__Data lines__.
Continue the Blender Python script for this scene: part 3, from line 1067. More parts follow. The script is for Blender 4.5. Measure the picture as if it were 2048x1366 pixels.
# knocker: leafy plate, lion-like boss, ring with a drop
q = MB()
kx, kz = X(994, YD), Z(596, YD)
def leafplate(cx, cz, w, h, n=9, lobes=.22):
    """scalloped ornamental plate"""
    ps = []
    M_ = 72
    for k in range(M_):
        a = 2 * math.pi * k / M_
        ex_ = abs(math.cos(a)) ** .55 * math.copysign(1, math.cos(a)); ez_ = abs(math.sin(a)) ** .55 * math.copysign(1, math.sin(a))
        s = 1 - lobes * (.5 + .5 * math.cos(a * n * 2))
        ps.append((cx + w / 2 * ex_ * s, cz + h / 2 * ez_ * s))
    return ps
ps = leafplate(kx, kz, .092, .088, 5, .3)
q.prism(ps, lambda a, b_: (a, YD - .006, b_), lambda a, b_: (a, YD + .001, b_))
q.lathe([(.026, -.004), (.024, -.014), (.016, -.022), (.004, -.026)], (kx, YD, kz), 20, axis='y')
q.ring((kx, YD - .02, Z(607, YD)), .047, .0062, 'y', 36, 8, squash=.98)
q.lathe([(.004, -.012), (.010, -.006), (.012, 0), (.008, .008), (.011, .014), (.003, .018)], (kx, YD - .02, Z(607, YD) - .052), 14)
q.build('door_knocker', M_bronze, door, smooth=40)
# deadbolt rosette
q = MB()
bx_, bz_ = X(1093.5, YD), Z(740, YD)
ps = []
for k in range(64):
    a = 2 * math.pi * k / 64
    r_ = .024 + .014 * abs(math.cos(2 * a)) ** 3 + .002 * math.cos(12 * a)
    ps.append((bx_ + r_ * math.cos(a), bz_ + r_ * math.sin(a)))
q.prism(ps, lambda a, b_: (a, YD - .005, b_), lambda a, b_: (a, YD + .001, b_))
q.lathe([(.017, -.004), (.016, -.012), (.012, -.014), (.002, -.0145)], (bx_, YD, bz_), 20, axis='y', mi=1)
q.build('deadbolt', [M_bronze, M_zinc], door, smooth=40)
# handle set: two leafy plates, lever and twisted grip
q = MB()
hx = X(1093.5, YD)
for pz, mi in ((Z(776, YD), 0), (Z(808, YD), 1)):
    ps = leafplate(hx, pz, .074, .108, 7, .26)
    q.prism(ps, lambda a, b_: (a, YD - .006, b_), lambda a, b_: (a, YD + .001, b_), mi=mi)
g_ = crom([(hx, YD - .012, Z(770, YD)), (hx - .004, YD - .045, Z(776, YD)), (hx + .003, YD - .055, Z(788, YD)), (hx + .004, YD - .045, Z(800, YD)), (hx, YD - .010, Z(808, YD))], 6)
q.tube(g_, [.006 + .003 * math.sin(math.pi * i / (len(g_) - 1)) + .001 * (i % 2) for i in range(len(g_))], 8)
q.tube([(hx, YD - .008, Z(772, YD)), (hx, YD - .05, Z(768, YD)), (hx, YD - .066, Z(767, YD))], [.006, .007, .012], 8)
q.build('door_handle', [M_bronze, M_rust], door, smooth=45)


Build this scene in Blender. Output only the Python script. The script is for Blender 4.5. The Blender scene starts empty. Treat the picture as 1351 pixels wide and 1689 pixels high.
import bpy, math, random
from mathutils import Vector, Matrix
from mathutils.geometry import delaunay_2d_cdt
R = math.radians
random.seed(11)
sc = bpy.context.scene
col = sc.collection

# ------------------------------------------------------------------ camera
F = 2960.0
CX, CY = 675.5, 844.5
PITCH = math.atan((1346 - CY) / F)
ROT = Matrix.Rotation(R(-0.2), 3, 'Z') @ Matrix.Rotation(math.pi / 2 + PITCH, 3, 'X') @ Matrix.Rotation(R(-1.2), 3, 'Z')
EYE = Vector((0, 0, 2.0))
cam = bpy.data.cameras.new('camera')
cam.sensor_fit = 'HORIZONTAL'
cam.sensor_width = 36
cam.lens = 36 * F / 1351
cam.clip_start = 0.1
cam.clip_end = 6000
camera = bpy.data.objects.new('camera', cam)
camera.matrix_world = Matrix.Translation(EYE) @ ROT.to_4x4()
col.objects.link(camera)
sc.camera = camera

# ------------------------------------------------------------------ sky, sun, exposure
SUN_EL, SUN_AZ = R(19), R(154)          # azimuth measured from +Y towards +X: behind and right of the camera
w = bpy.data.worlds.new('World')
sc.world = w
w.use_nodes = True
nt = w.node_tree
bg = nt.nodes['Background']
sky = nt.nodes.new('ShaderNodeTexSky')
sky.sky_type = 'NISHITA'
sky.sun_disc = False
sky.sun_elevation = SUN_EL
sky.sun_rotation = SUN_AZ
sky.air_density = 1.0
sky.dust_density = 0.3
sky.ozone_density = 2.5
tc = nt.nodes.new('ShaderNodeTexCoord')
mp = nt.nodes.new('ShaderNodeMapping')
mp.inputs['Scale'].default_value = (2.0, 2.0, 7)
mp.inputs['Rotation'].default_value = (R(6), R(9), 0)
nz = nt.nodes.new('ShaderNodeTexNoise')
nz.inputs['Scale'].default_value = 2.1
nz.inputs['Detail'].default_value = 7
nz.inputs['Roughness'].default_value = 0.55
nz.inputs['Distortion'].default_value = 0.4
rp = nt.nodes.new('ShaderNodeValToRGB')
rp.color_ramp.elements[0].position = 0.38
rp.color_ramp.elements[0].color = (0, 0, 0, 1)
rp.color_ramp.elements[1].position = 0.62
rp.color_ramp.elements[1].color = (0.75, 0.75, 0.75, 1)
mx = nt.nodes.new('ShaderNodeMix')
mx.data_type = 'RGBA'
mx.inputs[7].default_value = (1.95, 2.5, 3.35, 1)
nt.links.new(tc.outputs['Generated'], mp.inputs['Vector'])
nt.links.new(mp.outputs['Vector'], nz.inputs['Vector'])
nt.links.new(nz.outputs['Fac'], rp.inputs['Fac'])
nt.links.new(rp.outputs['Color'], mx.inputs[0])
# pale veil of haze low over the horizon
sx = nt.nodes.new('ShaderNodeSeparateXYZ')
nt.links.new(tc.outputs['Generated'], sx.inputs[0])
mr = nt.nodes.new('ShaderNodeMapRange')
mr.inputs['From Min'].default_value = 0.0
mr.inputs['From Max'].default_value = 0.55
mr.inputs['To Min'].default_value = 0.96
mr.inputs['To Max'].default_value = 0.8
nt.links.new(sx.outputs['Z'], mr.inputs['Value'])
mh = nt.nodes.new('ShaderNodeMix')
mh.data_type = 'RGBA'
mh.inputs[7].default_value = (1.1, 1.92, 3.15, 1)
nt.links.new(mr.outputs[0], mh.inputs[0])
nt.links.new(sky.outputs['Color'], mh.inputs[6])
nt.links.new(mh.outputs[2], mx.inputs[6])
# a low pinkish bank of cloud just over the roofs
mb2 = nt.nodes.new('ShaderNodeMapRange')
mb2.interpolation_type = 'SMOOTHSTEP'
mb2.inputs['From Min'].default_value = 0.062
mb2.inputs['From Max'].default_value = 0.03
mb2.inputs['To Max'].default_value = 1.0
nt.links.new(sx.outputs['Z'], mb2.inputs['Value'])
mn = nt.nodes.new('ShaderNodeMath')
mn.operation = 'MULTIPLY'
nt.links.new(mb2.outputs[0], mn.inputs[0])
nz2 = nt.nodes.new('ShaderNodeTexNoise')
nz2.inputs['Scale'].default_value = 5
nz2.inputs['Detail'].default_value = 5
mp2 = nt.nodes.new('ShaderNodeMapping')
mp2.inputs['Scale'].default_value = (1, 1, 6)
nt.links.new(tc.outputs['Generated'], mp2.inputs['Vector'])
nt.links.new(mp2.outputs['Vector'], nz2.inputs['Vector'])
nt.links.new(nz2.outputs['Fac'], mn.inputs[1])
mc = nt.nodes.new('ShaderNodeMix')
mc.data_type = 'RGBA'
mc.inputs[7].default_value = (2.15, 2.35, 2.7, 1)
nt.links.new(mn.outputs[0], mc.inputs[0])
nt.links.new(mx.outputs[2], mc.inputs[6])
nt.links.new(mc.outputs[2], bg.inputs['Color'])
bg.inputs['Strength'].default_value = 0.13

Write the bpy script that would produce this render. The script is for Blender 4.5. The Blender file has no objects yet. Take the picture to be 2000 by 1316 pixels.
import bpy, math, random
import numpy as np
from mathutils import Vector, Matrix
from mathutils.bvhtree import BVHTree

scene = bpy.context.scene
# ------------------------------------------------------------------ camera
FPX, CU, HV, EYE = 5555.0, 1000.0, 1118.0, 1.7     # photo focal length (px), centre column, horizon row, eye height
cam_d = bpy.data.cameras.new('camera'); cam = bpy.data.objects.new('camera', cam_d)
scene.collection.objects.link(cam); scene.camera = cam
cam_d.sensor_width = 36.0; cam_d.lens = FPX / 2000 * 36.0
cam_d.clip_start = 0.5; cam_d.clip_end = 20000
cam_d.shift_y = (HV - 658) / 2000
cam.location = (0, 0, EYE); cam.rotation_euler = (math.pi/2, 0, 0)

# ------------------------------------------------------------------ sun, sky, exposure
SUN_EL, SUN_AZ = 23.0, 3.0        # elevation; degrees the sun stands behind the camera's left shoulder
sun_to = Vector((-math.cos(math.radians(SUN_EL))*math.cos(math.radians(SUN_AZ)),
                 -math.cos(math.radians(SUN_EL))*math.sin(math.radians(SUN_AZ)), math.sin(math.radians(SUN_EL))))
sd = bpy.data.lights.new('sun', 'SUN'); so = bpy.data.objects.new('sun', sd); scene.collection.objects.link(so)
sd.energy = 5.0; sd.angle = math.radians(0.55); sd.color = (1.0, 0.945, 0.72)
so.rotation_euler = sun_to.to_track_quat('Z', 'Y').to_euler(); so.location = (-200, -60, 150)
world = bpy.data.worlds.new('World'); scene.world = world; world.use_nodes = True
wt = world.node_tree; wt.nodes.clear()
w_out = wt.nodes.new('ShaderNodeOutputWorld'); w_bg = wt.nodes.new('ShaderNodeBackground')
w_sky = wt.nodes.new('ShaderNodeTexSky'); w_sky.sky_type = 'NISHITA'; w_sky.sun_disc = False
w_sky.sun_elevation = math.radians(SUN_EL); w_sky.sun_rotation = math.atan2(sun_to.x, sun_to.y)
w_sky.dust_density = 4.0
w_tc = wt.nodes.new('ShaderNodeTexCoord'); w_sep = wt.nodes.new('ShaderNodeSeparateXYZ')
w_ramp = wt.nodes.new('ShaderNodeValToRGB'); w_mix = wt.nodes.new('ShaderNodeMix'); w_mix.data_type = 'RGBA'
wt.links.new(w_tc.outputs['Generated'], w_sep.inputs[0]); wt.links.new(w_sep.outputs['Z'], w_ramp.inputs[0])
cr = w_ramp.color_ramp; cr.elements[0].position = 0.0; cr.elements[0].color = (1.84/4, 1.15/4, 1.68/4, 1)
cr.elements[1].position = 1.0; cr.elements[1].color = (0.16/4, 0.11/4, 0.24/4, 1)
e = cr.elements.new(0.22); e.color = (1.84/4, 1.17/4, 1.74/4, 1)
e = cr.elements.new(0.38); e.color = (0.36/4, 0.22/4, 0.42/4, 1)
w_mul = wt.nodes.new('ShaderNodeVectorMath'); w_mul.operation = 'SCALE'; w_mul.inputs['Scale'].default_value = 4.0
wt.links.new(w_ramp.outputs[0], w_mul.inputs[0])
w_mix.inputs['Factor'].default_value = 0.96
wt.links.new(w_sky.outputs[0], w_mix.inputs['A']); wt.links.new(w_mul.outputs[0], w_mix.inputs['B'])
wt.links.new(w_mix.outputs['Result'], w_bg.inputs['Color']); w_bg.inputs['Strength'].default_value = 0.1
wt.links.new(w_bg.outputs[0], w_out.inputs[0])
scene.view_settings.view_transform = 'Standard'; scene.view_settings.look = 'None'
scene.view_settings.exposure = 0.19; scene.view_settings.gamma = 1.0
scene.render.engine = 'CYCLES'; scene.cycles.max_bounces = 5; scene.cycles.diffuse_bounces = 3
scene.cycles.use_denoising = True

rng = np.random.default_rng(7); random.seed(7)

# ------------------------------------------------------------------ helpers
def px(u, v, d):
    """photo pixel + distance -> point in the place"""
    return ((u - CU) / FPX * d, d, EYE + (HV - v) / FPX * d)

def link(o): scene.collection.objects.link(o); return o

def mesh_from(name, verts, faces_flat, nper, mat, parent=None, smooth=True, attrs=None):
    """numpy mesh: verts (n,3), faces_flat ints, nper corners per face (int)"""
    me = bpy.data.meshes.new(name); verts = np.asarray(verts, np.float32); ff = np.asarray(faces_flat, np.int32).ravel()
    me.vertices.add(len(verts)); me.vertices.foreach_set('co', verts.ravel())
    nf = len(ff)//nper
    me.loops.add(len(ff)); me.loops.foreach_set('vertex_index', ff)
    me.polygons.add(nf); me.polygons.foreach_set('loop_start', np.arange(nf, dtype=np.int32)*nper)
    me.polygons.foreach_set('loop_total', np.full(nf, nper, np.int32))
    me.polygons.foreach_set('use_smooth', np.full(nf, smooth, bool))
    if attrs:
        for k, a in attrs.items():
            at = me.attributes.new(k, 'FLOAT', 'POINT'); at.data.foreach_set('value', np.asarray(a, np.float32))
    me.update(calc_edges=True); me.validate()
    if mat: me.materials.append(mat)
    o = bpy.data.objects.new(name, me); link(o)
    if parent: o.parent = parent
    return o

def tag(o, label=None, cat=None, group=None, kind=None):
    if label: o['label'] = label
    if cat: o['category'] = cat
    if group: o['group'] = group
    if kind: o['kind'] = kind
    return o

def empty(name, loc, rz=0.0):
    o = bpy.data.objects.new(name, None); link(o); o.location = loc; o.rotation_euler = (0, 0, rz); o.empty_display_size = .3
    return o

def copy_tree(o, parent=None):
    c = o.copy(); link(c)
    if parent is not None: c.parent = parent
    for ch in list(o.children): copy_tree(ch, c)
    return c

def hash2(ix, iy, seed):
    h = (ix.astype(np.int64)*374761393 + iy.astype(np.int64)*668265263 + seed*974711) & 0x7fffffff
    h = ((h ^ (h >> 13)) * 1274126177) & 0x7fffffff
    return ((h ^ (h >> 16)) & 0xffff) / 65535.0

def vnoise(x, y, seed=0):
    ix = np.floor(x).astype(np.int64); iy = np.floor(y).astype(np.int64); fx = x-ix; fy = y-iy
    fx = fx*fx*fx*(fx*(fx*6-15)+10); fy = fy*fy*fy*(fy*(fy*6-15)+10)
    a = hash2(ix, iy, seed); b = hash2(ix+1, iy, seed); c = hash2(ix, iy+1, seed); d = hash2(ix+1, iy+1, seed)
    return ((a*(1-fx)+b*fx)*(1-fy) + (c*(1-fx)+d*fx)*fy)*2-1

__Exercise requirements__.
Repeat exactly the lines running from the one with "Write the bpy" through the one with "from mathutils.bvhtree import BVHTree", both included.

__Finished task__.
Write the bpy script that would produce this render. The script is for Blender 4.5. The Blender file has no objects yet. Take the picture to be 2000 by 1316 pixels.
import bpy, math, random
import numpy as np
from mathutils import Vector, Matrix
from mathutils.bvhtree import BVHTree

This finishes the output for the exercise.